Relative humidity measures the amount of water vapor in the air compared to the maximum amount it can hold at that specific temperature. This value is expressed as a percentage, indicating how close the air is to saturation. Determining this measurement accurately uses psychrometry, a traditional method employing two specialized thermometers to capture the effect of evaporative cooling.
Understanding the Necessary Equipment
The standard apparatus is the psychrometer, which consists of two side-by-side thermometers mounted on a frame. One thermometer, known as the dry bulb, measures the ambient air temperature. This reading provides the true air temperature and is the baseline for the environment being tested.
The other thermometer is the wet bulb, which has its temperature-sensing bulb covered by a clean cotton or muslin wick. Before taking a measurement, this wick must be saturated with distilled or deionized water. The purpose of using pure water is to prevent salts or contaminants from interfering with the natural evaporation process on the wick.
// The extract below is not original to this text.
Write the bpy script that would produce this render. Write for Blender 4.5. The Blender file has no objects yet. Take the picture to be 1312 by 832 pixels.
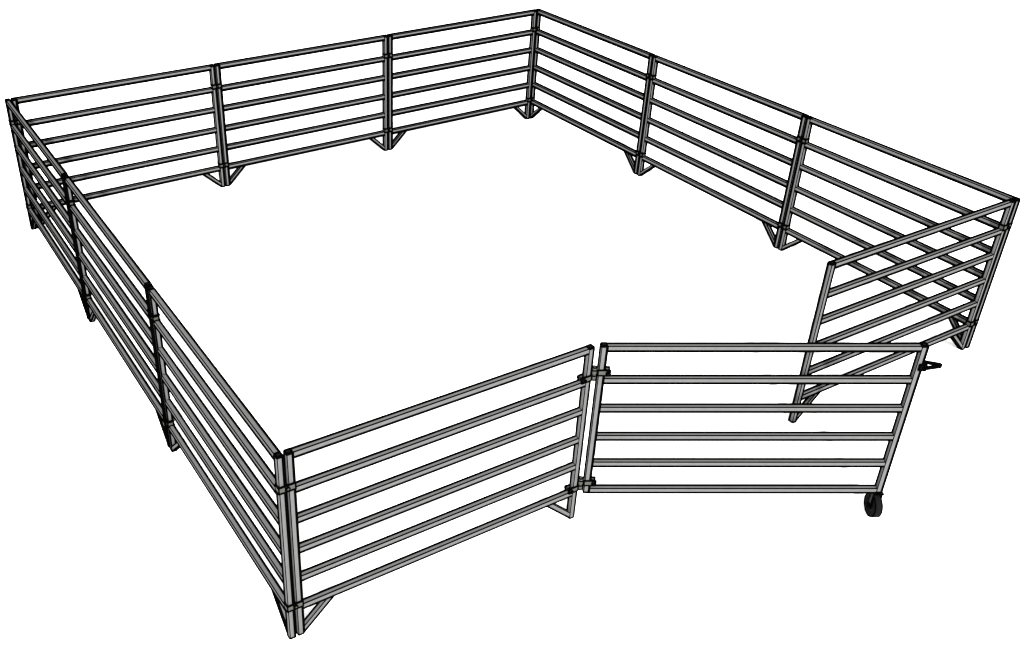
import bpy, bmesh, math
from mathutils import Vector, Matrix

SC = bpy.context.scene
COL = SC.collection
K = 1.22                     # metres per drawing unit (a panel comes out 2.5 m long and 1.7 m high)
W, G, H = 2.05, 0.0576, 1.390   # post spacing, gap between neighbouring posts (centres), post height
T = 0.031                    # square tube
RAIL_Z = [1.3725, 1.1295, 0.9055, 0.6775, 0.4545, 0.2260]   # rail centres
S = 3 * W + 2 * G            # side of the pen
F_PX = 1344.57
CAM = Vector((-1.7131, -4.0851, 4.9325))
YAW, PITCH = 0.5224, 0.5577

# ------------------------------------------------------------------ materials
def material(name, base, rough=0.7, spec=0.12, metallic=0.0, mottling=0.0, scale=30.0, tint=None):
    m = bpy.data.materials.new(name)
    m.use_nodes = True
    nt = m.node_tree
    b = nt.nodes['Principled BSDF']
    b.inputs['Roughness'].default_value = rough
    b.inputs['Specular IOR Level'].default_value = spec
    b.inputs['Metallic'].default_value = metallic
    b.inputs['Base Color'].default_value = (*base, 1)
    if mottling:
        tc = nt.nodes.new('ShaderNodeTexCoord')
        n = nt.nodes.new('ShaderNodeTexNoise')
        n.inputs['Scale'].default_value = scale
        n.inputs['Detail'].default_value = 6
        r = nt.nodes.new('ShaderNodeValToRGB')
        lo = [c * (1 - mottling) for c in base]
        hi = [c * (1 + mottling) for c in (tint or base)]
        r.color_ramp.elements[0].position = 0.3
        r.color_ramp.elements[1].position = 0.7
        r.color_ramp.elements[0].color = (*lo, 1)
        r.color_ramp.elements[1].color = (*hi, 1)
        nt.links.new(tc.outputs['Object'], n.inputs['Vector'])
        nt.links.new(n.outputs['Fac'], r.inputs['Fac'])
        nt.links.new(r.outputs['Color'], b.inputs['Base Color'])
    return m

STEEL = material('galvanised_steel', (0.064, 0.064, 0.0632), 0.75, 0.08, mottling=0.06, scale=22)
EDGE = material('black_edging', (0.0004, 0.0004, 0.0004), 1.0, 0.0)
CLAMP = material('olive_grey_zinc', (0.036, 0.036, 0.0315), 0.7, 0.1, mottling=0.07, scale=40)
CAPM = material('black_plastic', (0.0024, 0.0024, 0.0024), 0.8, 0.02, mottling=0.1, scale=60)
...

As air moves over the wet wick, water evaporates, which draws heat away from the bulb and causes the wet-bulb temperature reading to drop. The amount of cooling that occurs is directly related to how much moisture is already in the air. The difference between the dry bulb temperature and the wet bulb temperature is the key variable that will be used to calculate the relative humidity.
Step-by-Step Measurement Procedure
The procedure begins with the preparation of the wet-bulb thermometer by thoroughly soaking the muslin wick with distilled water. The instrument must then be subjected to rapid air movement to promote continuous and complete evaporation from the wet bulb.
For a sling psychrometer, the device is whirled or swung rapidly in the air, held at arm’s length to avoid contamination from body heat or moisture. This movement needs to be maintained for a specific duration, typically between 45 to 90 seconds, to ensure the wet bulb temperature stabilizes. The correct duration is reached when the wet-bulb reading stops dropping.
Once the required period of airflow is complete, the readings must be taken immediately. It is necessary to read the wet-bulb temperature first, as its temperature will begin to rise as soon as evaporation slows. The dry-bulb temperature is then recorded, providing the two necessary data points for the final calculation.
Translating Readings into Relative Humidity
The recorded temperatures are used to determine the “wet-bulb depression,” which is simply the difference found by subtracting the wet-bulb temperature from the dry-bulb temperature. A large depression value indicates that the air is relatively dry, allowing for a high rate of evaporation and resulting in significant cooling. Conversely, a small depression means the air is near saturation, causing little evaporation and a smaller temperature difference.
To convert these two temperatures into a relative humidity percentage, a specialized resource known as a psychrometric chart or table is required. This chart graphically represents the complex relationships between the air’s properties. The dry-bulb temperature is located on the chart’s horizontal axis.
The wet-bulb depression value is then used to find the corresponding relative humidity curve. By cross-referencing the vertical line for the dry-bulb temperature with the appropriate curve, the state point of the air is established. This intersection point indicates the relative humidity percentage for the measured air.